**Required task**
Write out the complete material exactly as it stands.
=====
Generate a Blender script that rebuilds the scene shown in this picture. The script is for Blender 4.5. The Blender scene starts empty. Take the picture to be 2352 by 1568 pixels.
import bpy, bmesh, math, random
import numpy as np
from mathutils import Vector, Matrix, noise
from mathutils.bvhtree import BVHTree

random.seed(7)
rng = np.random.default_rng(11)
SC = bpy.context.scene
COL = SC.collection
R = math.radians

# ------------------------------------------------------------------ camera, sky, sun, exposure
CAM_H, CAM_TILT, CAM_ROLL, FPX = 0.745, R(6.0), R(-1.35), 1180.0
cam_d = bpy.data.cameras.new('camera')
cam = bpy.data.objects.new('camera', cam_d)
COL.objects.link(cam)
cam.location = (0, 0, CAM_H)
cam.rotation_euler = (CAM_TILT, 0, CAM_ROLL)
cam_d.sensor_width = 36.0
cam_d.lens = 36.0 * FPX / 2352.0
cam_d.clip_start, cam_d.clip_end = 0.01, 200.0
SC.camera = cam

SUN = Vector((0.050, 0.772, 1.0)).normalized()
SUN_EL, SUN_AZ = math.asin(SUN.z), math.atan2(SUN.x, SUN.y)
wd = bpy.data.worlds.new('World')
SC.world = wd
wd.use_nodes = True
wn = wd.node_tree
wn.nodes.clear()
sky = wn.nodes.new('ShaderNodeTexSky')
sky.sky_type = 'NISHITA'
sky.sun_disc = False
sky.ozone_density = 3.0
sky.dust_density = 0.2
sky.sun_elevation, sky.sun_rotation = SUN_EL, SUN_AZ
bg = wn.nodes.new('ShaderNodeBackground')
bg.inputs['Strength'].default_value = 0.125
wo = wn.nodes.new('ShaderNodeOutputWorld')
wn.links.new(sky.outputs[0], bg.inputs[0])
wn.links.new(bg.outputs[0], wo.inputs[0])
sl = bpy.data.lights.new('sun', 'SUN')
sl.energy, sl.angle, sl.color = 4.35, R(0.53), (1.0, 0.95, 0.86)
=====
**Expected answer**
Generate a Blender script that rebuilds the scene shown in this picture. The script is for Blender 4.5. The Blender scene starts empty. Take the picture to be 2352 by 1568 pixels.
import bpy, bmesh, math, random
import numpy as np
from mathutils import Vector, Matrix, noise
from mathutils.bvhtree import BVHTree

random.seed(7)
rng = np.random.default_rng(11)
SC = bpy.context.scene
COL = SC.collection
R = math.radians

# ------------------------------------------------------------------ camera, sky, sun, exposure
CAM_H, CAM_TILT, CAM_ROLL, FPX = 0.745, R(6.0), R(-1.35), 1180.0
cam_d = bpy.data.cameras.new('camera')
cam = bpy.data.objects.new('camera', cam_d)
COL.objects.link(cam)
cam.location = (0, 0, CAM_H)
cam.rotation_euler = (CAM_TILT, 0, CAM_ROLL)
cam_d.sensor_width = 36.0
cam_d.lens = 36.0 * FPX / 2352.0
cam_d.clip_start, cam_d.clip_end = 0.01, 200.0
SC.camera = cam

SUN = Vector((0.050, 0.772, 1.0)).normalized()
SUN_EL, SUN_AZ = math.asin(SUN.z), math.atan2(SUN.x, SUN.y)
wd = bpy.data.worlds.new('World')
SC.world = wd
wd.use_nodes = True
wn = wd.node_tree
wn.nodes.clear()
sky = wn.nodes.new('ShaderNodeTexSky')
sky.sky_type = 'NISHITA'
sky.sun_disc = False
sky.ozone_density = 3.0
sky.dust_density = 0.2
sky.sun_elevation, sky.sun_rotation = SUN_EL, SUN_AZ
bg = wn.nodes.new('ShaderNodeBackground')
bg.inputs['Strength'].default_value = 0.125
wo = wn.nodes.new('ShaderNodeOutputWorld')
wn.links.new(sky.outputs[0], bg.inputs[0])
wn.links.new(bg.outputs[0], wo.inputs[0])
sl = bpy.data.lights.new('sun', 'SUN')
sl.energy, sl.angle, sl.color = 4.35, R(0.53), (1.0, 0.95, 0.86)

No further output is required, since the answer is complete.